According to the Syrian government behind-the-scenes information exchanges are regularly taking place between them and European security services, especially since the recent terrorist attacks in Paris, Germany and Brussels.

The High Representatives put themselves in a corner, only resorting in condemning and sanctioning the Syrian regime without any real influence on the ground, while other European figures have decided to take another course. Some members of the European Parliament visit Damascus occasionally, and other leaders like the Spanish foreign minister call for dialogue with President Bashar al-Assad. This makes the lack of cohesion between the EU and its member states clearly visible. At the same time, according to the Syrian government behind-the-scenes information exchanges are regularly taking place between them and European security services, especially since the recent terrorist attacks in Paris, Germany and Brussels.

© Goran Tomasevic (flickr.com)

When the Syrian demonstrations started in 2011, key figures like Francois Hollande, David Cameron were quick to jump on the bandwagon. First they condemned the regime’s use of violence, then they called for the Syrian President to step down, and later they campaigned for military intervention in the aftermath of the Ghouta chemical attack in 2013. Although the EU was historically one of Syria’s biggest trading partner before the turmoil, there were only two major agreements signed between them. One Cooperation Agreement in 1977 and later the EU-Syria Association in 2009 was successfully negotiated between the two entities. Furthermore there was an EU delegation in Damascus until late March of 2012, when they left because of the heavy fighting reaching the capital itself. Even though most embassies suspended their operations and moved to Lebanon, some remained, like the Romanian and Czech, two former communist states, still holding deep ties with the Syrian government.

Foreground allusions

During the beginning of the Arab Spring, kings and dictators were loosing their seats one after the other in Tunisia, Libya and Egypt, and the West assumed that the regime of Bashar al-Assad was just another hostile Middle-Eastern state which would soon collapse. Even with Bashar remaining in power, the condemning words from Ms Ashton and Mr Barroso were left with no concrete action, and lost much of their legitimacy not only in Syria but in the wider arena as well, because of the internationalization of this conflict.

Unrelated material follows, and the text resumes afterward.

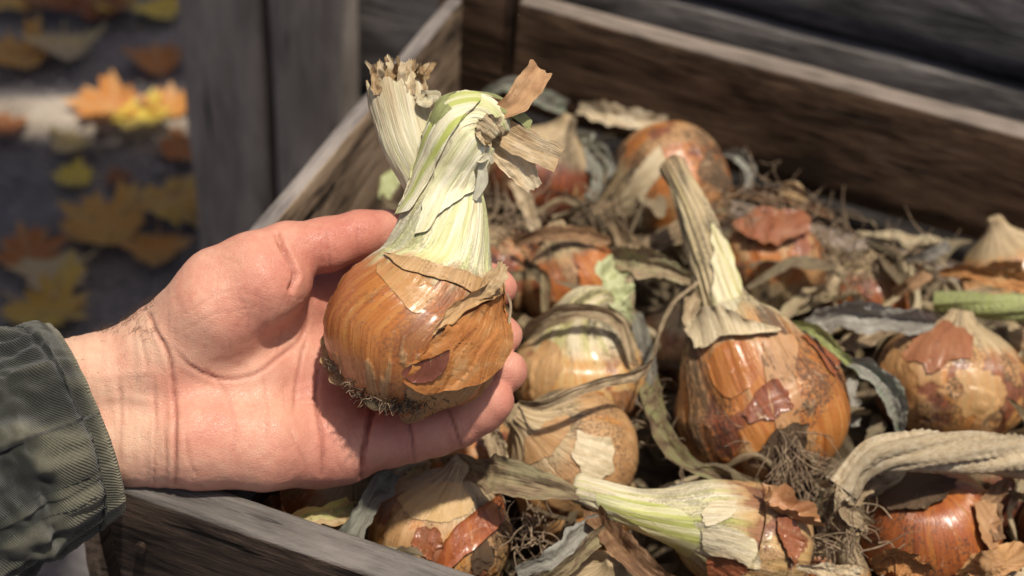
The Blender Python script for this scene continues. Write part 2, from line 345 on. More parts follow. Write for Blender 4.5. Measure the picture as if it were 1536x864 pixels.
RIM = .43
bl, br = Vector(PZ(785, 5, RIM)), Vector(PZ(1536, 205, RIM))
bd = (br - bl).normalized(); bn = Vector((bd.y, -bd.x, 0)).normalized()          # bn points towards the camera
if bn.y > 0: bn = -bn
fl, fr = Vector(PZ(190, 738, RIM)), Vector(PZ(560, 864, RIM)); fd = (fr - fl).normalized(); fn = Vector((-fd.y, fd.x, 0))
if fn.y < 0: fn = -fn                                                           # into the crate
ll, lf = Vector(PZ(643, 30, RIM)), Vector(PZ(388, 327, RIM)); ld = (lf - ll).normalized(); ln_ = Vector((-ld.y, ld.x, 0))
if ln_.x < 0: ln_ = -ln_
def isect(p, d, q, e):
    k = ((q.x - p.x) * e.y - (q.y - p.y) * e.x) / (d.x * e.y - d.y * e.x); return p + d * k
cFL = isect(fl, fd, ll, ld); cBL = isect(bl, bd, ll, ld)
print('corners', cFL, cBL, 'front', fd, 'back', bd, 'left', ld)
crate = empty('wooden_crate', (.12, .55, 0), 'weathered brown wooden crate full of onions in front of the grey wall', 'crate')
CB = .06                                                                       # crate floor height
def drop(p, z): q = Vector(p); q.z = z; return q
ext = 1.05
# back: top plank, gap, lower plank (thickness away from the camera)
hb = .078
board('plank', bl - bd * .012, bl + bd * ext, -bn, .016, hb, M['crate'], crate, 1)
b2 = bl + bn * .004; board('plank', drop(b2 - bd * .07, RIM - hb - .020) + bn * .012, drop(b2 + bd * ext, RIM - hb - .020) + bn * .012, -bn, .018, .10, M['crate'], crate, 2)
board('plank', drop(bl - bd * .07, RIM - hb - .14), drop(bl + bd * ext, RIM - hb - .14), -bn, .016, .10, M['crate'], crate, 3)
# corner post, standing proud of the rim
pa = Vector(PZ(652, 40, RIM)); 
pp = bl - bd * .003 + bn * .014
wpost = (Vector(PZ(783, 20, RIM)) - Vector(PZ(650, 20, RIM))).dot(bd)
top = RIM + .055
board('corner_post', drop(pp - bd * wpost, top), drop(pp, top), -bn, .03, top - CB, M['crate'], crate, 4, nx=14)
# left planks
lend = (cFL - ll).dot(ld)
lstart = isect(ll, ld, pp + bn * .001, bd)
for k, z in enumerate((RIM, RIM - .125, RIM - .25)):
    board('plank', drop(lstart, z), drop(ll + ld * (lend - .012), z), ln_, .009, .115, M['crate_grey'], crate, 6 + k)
# front planks
fp = Vector(PZ(158, 729, RIM))
for k, z in enumerate((RIM, RIM - .135, RIM - .27)):
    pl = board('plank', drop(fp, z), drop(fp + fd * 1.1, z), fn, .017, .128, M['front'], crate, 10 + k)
    for (dx, dzn) in ((.013, -.03), (.017, -.075)):
        bm = bmesh.new(); bmesh.ops.create_cone(bm, cap_ends=True, segments=10, radius1=.0026, radius2=.0022, depth=.0024)
        c = drop(fp + fd * dx, z + dzn) - fn * .001
        Mx = Matrix.Translation(c) @ fn.to_track_quat('Z', 'Y').to_matrix().to_4x4()
        V = [tuple(Mx @ v.co) for v in bm.verts]; F = [tuple(v.index for v in f.verts) for f in bm.faces]; bm.free()
        obj('nail', V, F, M['nail'], pl, smooth=False)
board('corner_post', drop(fp + fd * .01 + fn * .019, RIM - .012), drop(fp + fd * .05 + fn * .019, RIM - .012), fn, .03, RIM - .012 - CB, M['crate'], crate, 15, nx=10)
# right planks and floor (outside the frame)
rp = fp + fd * 1.085; rq = bl + bd * 1.03; rd = (rq - rp); 
for k, z in enumerate((RIM, RIM - .135)):
    board('plank', drop(rp + rd * .05, z), drop(rp + rd * .97, z), Vector((1, 0, 0)), .017, .125, M['crate'], crate, 20 + k)
def quadslab(pts, z0, z1):
    V = [(p.x, p.y, z0) for p in pts] + [(p.x, p.y, z1) for p in pts]
    return V, [(3, 2, 1, 0), (4, 5, 6, 7), (0, 1, 5, 4), (1, 2, 6, 5), (2, 3, 7, 6), (3, 0, 4, 7)]
V, F = quadslab([fp + fn * .02 + fd * .03, rp + fn * .02, rq + bn * .02, cBL + bn * .02 + ln_ * .02], CB, CB + .015)
obj('floor_panel', V, F, M['crate'], crate, smooth=False)
for k in (0, 1):                                                               # runners lifting the floor off the ground
    a = fp + fd * (.03 + .95 * k) + fn * .03; b = (cBL + ln_ * .05 if k == 0 else rq - bd * .08) + bn * .03
    board('runner', drop(a, CB), drop(b, CB), ln_, .05, CB, M['crate'], crate, 24 + k, nx=8)

# shed wall behind the crate: horizontal boards, two upright grey boards at its left end
wo = bl - bn * .11                                                              # a point of the wall's face
def on_wall(px, py, off=0.0):
    d = Vector(ray(px, py)); o = Vector(CM[:3, 3]); p = wo + bn * off
    return o + d * ((p - o).dot(bn) / d.dot(bn))
gapz = on_wall(1300, 69).z; bh = .150
wall = empty('board_wall', drop(wo, 0), 'low dark grey board wall behind the crate with two upright boards at its end', 'wall')
wl = (on_wall(400, 100) - wo).dot(bd)
zt = WT = gapz + .10
k = 0
while zt > .02:
    hh = .10 if k == 0 else bh
    board('board', drop(wo + bd * wl, zt - .004), drop(wo + bd * 1.9, zt - .004), -bn, .022, min(hh - .008, zt - .01), M['siding'], wall, 40 + k, wob=.0012, nx=60); zt -= hh; k += 1
bk = drop(wo - bn * .03, 0)
V, F = quadslab([bk + bd * (wl + .03), bk + bd * 1.9, bk + bd * 1.9 - bn * .25, bk + bd * (wl + .03) - bn * .25], 0, WT - .012)
obj('backing', V, F, M['siding'], wall, smooth=False)
u0, u1, u2 = ((on_wall(x, y, .03) - wo).dot(bd) for x, y in ((281, 190), (401, 190), (514, 60)))
zu = .40
for (a, b, s, o_) in ((u0, u1 - .003, 61, .030), (u1 + .003, u2, 62, .026)):
    p = wo + bn * o_
    q0 = drop(p + bd * a, zu); q1 = drop(p + bd * a, .004)
    board('upright_board', q1, q0, -bn, .024, b - a, M['upright'], wall, s, wob=.0016, up=-bd)

# roof added out of view on its own posts, left of the crate: it shades the ground but for the gap between two of its boards
zu = 1.0
roof = empty('added_shade_roof', (-.35, 1.0, zu), 'added out-of-view board roof shading the ground left of the crate', 'roof')
rd_ = Vector((.983, .184, 0)); rn_ = Vector((-.184, .983, 0)); zr = zu + .03; rc = Vector((-.557 + SUN.x / SUN.z * zr, 1.238 + SUN.y / SUN.z * zr, zr))
for k, (o0, wd_) in enumerate([(-.045 - .158 * q, .170) for q in range(4)] + [(.045 + .170 + .158 * q, .170) for q in range(2)]):
    e = rc + rn_ * o0 + Vector((0, 0, .024 * (k % 2))); board('board', e - rd_ * .8, e + rd_ * (.30 if o0 > -.25 else .15), Vector((0, 0, 1)), .02, wd_, M['upright'], roof, 70 + k, up=rn_, nx=12)

for (px_, py_) in ((-1.0, .62), (-1.05, 1.55)):  # posts carrying the added roof, also out of view
    board('added_roof_post', (px_, py_, .003), (px_, py_, zr - .002), (1, 0, 0), .06, .06, M['upright'], roof, 80, up=(0, 1, 0), nx=10)

# ------------------------------------------------------------------ fallen leaves on the ground
OUT = [(0, -1.0), (.04, -.42), (.30, -.50), (.36, -.38), (.62, -.34), (.50, -.16), (.98, .08), (.80, .18), (.84, .36), (.52, .30), (.44, .36), (.56, .66), (.40, .62), (.30, .78), (.20, .62), (0, 1.05)]
OUT = [(x, y) for x, y in OUT] + [(-x, y) for x, y in OUT[-2:0:-1]]
def maple(px, py, size, rot, hue, label, curl=.35, seed=0, tilt=0.0):
    P = np.array(OUT, float); n = len(P)
    rings = [0, .18, .36, .54, .70, .85, 1.0]
    V = []; ve = []
    for q in rings:
        for k_ in range(n):
            a = P[k_] * q
            if P[k_][1] < -.9 and q < 1: a = np.array((0, -.4)) * q
            V.append((a[0], a[1], 0)); ve.append(1.0 if k_ in (0, 6, 11, 15, 19, 24) or q == 0 else 0.0)
    V = np.array(V); rr = np.hypot(V[:, 0], V[:, 1]); rs = np.random.RandomState(seed + 90)
    c1, c2 = rs.uniform(.4, 1.2, 2) * curl
    V[:, 2] = c1 * V[:, 0] ** 2 * rs.choice([1, 1, -.4]) + c2 * V[:, 1] ** 2 * .6 + .10 * curl * np.sin(V[:, 0] * 5 + seed) + (fbm(V * 2.5 + seed, seed) - .5) * .35 * curl
    V[:, 2] -= V[:, 2].min(); V *= size / 2
    a = math.radians(rot); ca, sa = math.cos(a), math.sin(a)
    V = V @ np.array(((ca, sa, 0), (-sa, ca, 0), (0, 0, 1)))
    p = PZ(px, py, 0.004)
    F = gridfaces(len(rings), n, True)
    o = obj('maple_leaf', V, F, M['maple'], attrs={'vein': ve}); o.location = (p[0], p[1], .010 if 130 < py < 215 else .003); o.rotation_euler = (tilt, 0, 0)
    o.scale = (1, 1, 1.6); tag(o, label, 'leaf', 'fallen leaves on the ground', hue=hue); return o
for a in [
 (38, 88, .105, 80, .55, 'large tan and amber maple leaf near the top left corner of the photo'),
 (100, 72, .10, 200, .98, 'pale dull beige maple leaf overlapping the large amber leaf at the upper left'),
 (238, 98, .085, 20, .36, 'orange brown maple leaf beside the upright boards above the sunlit strip'),
 (172, 172, .10, 100, .42, 'bright orange maple leaf lying in the strip of sunlight'),
 (205, 186, .085, 260, .80, 'bright yellow maple leaf in the sunlit strip, over the orange leaf'),
 (256, 172, .07, 10, .46, 'small sunlit orange maple leaf against the foot of the upright boards'),
 (112, 220, .06, 150, .95, 'small beige leaf just in the shade below the sunlit strip'),
 (118, 268, .055, 95, .80, 'small dull yellow leaf alone on the shaded ground'),
 (180, 270, .035, 45, .12, 'tiny dark red leaf right of the small dull yellow leaf'),
 (268, 226, .075, 300, .28, 'rust brown leaf in shade by the upright boards below the sunlit strip'),
 (166, 346, .115, 70, .56, 'large tan maple leaf with spread lobes on the shaded ground above the wrist'),
 (252, 322, .10, 330, .62, 'ochre maple leaf between the large tan leaf and the upright boards'),
 (236, 376, .075, 190, .50, 'brown curled leaf half hidden behind the ball of the thumb'),
 (46, 388, .085, 30, .30, 'reddish brown leaf at the left edge above the sleeve'),
 (92, 412, .09, 120, 1.0, 'pale beige leaf with long stem above the sleeve cuff'),
 (60, 466, .105, 250, .66, 'ochre yellow leaf touching the top of the sleeve in the photo'),
 (18, 14, .08, 10, .62, 'amber leaf cut by the top left corner of the photo'),
 (92, 14, .10, 80, .14, 'dark brown leaf at the top edge right of the amber corner leaf'),
 (176, 6, .075, 160, .72, 'golden leaf at the top edge over a brown one'),
 (240, 14, .085, 215, .74, 'dull gold leaf at the top edge next to the upright boards'),
 (150, 22, .09, 300, .10, 'dark curled leaf below the golden leaf at the top edge'),
 (8, 205, .06, 40, .16, 'small dark leaf at the left edge below the sunlit strip')]:
    maple(*a, seed=int(a[0] * 7 + a[1]))
m = NT('painted_sun_streak'); co = m.objco()  # pale strip painted on the ground for sunlight that the uprights block
M['sun_streak'] = m.done(m.ramp(m.math('ADD', m.math('MULTIPLY', m.noise(co, 14, 4, .6), .5), m.math('MULTIPLY', m.noise(co, 160, 3, .7), .5)), [(.33, (.17, .14, .11)), (.48, (.36, .30, .24)), (.68, (.52, .45, .37))]), .9, m.bump(m.noise(co, 150, 4, .7), .006, .8), .2)
sx = np.linspace(0, 1, 60); sy = np.linspace(-1, 1, 9); SX, SY = np.meshgrid(sx, sy)
a_, b_ = PZ(-260, 172, 0), PZ(300, 172, 0); sd_ = (b_ - a_); sp_ = np.array((-sd_[1], sd_[0], 0)) / np.linalg.norm(sd_)
hw_ = .036 * (1 + .5 * (fbm(np.stack([SX * 9, np.sign(SY) * 3, SX * 0], -1), 71) - .5))
SV = a_ + SX[..., None] * sd_ + (SY * hw_)[..., None] * sp_; SV[..., 2] = .0045 + .004 * (1 - SY ** 2) - .012 * (np.abs(SY) > .99)
tag(obj('sun_streak_strip', SV, gridfaces(9, 60, False), M['sun_streak']), kind='structure')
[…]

As the war was picking up pace during the spring of 2012 many European leaders miscalculated the importance of the country’s history and religious diversity. During the French mandate in the 1920s, France played a key role in lifting up the Alawites (the minority sect Bashar al-Assad belongs to) from poverty. Even with the prior extensive knowledge of its former colony, the French government campaigned for a military intervention in 2013, but was finally left hanging by its western counterparts who thought it was wiser not to interviene. In regards to the Syrian civil war there seems to be a lack of leadership in Europe, whether institutional or national. There is a blame-game going on, and fingers are pointed at each other for the problems with the refugees, terrorist attacks, and for the continuation of the Syrian war.

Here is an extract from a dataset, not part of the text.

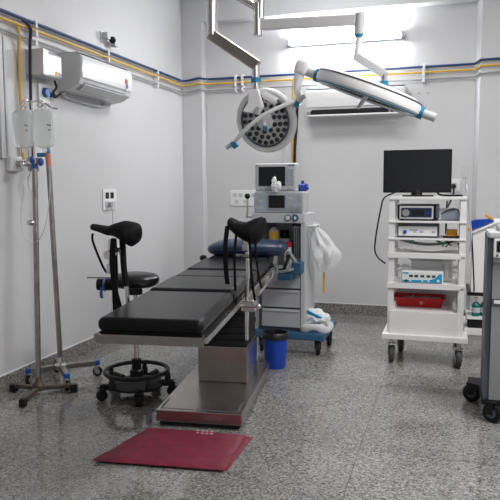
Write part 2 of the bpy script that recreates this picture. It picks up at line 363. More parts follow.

The Council of the European Union has resorted in sanctioning the Syrian government. However, it did not have any real pressure on the small circle of Syrian leaders, instead it has put the population into an even bigger misery. Under blockade, and inflation soaring along with the economy collapsing, it’s the regular Syrians who pay the biggest price and continue to blame the west for the current situation. On the other side, the EU gives aid, especially to the opposition parties operating inside and outside of the country. By working closely with the United Nations, refugee camps in Turkey, Jordan and Lebanon are funded, and one of the key polices of the European Council is to help these countries to remain stable. The last two are at great risk because of the war across their borders and the refugees it brings to them.

Support to the opposition

The EU now also funds Syrian radio stations broadcasting in opposition held territory. Moreover, several studies have gained support to further the opposition agenda, like the series of “Cities in Revolution” by a website called Syria Untold. One of its pieces describes how the city of Deir ez-Zor in eastern Syria has gradually fallen from regime control, and relates the fall of the town to demonstrations taking place elsewhere. The study argues that “on July 22, 2011, more than a million protestors flocked to Hama” (Darwish, 2016). The town itself has 845,000 inhabitants according to a 2009 census, so the number of demonstrators is a tremendous exaggeration. Logistically a town of that size can’t bear anywhere near that many people on the street, and neither can many European capitals. If a popular demonstration anywhere near that magnitude would have taken place in Syria the regime would have fallen, as there is no army capable of controlling a mass manifestation like that. Today Hama is firmly under Syrian Army control. The legitimacy of the rest of the piece is put in question with several arguments about “hundreds of thousands” of demonstrators in Deir ez-Zor, a city of 211.000 according to a 2004 census. The EU flag is shown on the website (http://cities.syriauntold.com/), and it’s also stated in the study that it was financed by the European Union and written by Syrians. With a policy of funding clearly biased research articles like this, the European Union jeopardizes its role as a credible actor in the Middle-East, and generates more external resentment in the Arab world.

With a policy of funding clearly biased research articles like this, the European Union jeopardizes its role as a credible actor in the Middle-East, and generates more external resentment in the Arab world.

Europe’s position in the international arena has become weaker and more fragile since the beginning of the Syrian conflict. The European continent doesn’t have a real voice in the resolution of the conflict, but at least it had a seat at the much anticipated Geneva II peace conference in 2014. At the round-table major world powers had a seat, but also the Vatican City and South Korea. The sole recent peace initiative the EU tried to put together in early 2016 did not materialize, and during the peace negotiations in spring and this September, Europe was completely side-lined. The future of the conflict lies in the hands of the US and Russia, and while the EU struggles with handling the refugee crisis within its border, the war and the suffering continues in its neighbourhood.

Noel Daniel Vig is a EU Studies Master’s student at the Institut d’études Européennes.